Les seules origines qui, à mon sens, méritent exploration sont celles qui nous affectent le plus directement, à savoir notre éducation. Élever un enfant passe inévitablement par la production de traumatismes, le plus souvent involontairement, car aucun parent ne sait parfaitement quelles seront les conséquences de leurs actions sur leur progéniture. Tout comme un sculpteur va parfois blesser la matière sur laquelle il travaille, parce qu’elle lui est inconnue ou parce qu’elle lui résiste. Nos parents sont des modeleurs inexpérimentés, cherchant à tâtons des outils disparates, hérités en partie de leurs propres géniteurs, dans une sorte d’école de l’improvisation perpétuelle, de génération en génération.

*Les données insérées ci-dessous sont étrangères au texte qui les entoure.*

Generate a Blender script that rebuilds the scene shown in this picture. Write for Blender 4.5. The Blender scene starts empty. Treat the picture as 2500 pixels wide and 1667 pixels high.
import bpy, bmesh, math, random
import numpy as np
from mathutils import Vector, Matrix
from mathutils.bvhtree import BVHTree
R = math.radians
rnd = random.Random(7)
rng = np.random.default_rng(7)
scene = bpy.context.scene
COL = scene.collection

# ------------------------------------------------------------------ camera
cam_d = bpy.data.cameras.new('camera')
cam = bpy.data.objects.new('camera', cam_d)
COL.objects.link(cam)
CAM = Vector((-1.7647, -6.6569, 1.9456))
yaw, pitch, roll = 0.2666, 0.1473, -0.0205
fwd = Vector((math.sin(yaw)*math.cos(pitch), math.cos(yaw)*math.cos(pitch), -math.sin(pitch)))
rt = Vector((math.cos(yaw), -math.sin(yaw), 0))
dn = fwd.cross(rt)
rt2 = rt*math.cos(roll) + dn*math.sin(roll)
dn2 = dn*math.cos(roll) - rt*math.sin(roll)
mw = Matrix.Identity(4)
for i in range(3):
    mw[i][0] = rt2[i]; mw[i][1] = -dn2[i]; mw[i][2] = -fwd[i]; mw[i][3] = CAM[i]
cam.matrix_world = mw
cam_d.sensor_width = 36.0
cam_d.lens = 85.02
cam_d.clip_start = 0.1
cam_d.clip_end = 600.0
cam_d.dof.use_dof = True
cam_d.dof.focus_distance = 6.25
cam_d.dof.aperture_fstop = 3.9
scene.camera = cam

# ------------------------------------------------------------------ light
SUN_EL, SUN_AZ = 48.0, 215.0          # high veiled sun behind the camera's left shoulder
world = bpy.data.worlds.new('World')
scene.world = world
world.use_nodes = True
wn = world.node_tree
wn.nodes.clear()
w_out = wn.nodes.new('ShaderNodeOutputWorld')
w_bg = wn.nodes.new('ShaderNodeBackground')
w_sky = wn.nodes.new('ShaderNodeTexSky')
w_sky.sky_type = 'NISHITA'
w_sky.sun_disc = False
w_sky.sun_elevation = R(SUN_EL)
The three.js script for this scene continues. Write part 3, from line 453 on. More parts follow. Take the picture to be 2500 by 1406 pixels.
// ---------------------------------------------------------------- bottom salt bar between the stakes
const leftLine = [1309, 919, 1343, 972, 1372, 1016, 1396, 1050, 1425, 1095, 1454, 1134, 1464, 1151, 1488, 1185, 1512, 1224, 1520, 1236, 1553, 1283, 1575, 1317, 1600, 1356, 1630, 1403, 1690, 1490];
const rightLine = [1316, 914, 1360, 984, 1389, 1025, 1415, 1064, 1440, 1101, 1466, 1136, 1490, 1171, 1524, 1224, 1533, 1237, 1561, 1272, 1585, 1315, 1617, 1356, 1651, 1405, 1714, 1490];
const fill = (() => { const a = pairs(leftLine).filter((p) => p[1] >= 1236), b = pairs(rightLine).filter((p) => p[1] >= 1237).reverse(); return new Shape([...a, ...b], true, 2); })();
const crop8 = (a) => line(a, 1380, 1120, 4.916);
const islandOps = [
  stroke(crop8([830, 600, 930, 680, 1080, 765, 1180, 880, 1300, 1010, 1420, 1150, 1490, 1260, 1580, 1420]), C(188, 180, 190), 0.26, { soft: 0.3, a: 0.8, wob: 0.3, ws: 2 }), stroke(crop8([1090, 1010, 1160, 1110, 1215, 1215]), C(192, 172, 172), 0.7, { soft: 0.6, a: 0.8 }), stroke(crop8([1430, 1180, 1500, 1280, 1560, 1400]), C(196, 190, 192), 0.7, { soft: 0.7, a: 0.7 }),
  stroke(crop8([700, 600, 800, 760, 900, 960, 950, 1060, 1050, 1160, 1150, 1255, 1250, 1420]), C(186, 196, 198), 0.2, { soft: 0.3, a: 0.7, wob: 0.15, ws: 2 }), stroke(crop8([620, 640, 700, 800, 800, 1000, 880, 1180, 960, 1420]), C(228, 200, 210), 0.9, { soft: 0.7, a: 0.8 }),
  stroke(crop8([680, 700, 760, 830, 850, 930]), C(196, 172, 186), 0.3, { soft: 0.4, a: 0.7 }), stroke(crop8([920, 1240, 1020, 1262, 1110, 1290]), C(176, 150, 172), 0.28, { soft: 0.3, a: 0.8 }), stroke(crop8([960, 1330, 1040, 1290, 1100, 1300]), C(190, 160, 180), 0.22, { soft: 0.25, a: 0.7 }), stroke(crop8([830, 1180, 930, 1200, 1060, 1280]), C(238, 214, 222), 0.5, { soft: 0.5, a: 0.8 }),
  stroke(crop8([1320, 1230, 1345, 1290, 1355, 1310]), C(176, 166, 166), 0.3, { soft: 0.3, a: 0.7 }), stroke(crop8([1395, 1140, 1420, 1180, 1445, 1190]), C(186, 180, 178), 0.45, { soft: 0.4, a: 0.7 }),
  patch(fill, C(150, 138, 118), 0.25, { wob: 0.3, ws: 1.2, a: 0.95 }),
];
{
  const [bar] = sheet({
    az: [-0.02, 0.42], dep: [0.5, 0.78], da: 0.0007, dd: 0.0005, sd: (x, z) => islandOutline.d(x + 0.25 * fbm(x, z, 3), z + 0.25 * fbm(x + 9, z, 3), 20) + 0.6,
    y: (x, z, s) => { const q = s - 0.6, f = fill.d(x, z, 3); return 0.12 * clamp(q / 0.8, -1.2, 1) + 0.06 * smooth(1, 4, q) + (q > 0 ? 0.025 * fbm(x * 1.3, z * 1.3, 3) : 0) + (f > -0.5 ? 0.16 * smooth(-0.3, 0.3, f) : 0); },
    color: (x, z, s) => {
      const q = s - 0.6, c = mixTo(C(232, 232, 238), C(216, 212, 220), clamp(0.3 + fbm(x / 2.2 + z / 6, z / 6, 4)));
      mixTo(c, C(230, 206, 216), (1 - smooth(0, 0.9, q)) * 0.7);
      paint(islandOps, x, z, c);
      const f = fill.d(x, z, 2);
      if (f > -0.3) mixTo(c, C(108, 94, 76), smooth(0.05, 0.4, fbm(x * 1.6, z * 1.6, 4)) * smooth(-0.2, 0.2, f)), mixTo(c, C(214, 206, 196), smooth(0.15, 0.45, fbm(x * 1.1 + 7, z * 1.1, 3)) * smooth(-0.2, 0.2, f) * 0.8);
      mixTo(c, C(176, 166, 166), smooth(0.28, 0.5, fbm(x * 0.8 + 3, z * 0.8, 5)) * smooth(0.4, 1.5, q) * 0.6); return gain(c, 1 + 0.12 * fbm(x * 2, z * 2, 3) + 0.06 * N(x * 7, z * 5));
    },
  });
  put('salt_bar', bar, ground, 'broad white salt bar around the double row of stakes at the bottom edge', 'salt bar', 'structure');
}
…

Les coups de truelle et de burins reçus de nos parents sont autant de freins à notre épanouissement, tant que nous ne les confrontons pas. C’est là que la recherche des origines prend tout son sens. Cela peut mener à une longue conversation avec notre famille, ou une thérapie sur le long terme avec un professionnel. Cela peut passer par l’écriture d’un roman, la réalisation d’un film, ou la méditation. Mais il faut en faire quelque chose, car le but de la recherche des origines, c’est de pouvoir ensuite les laisser tranquilles. Pour faire pousser de nouvelles branches, il faut faire la paix avec ses racines.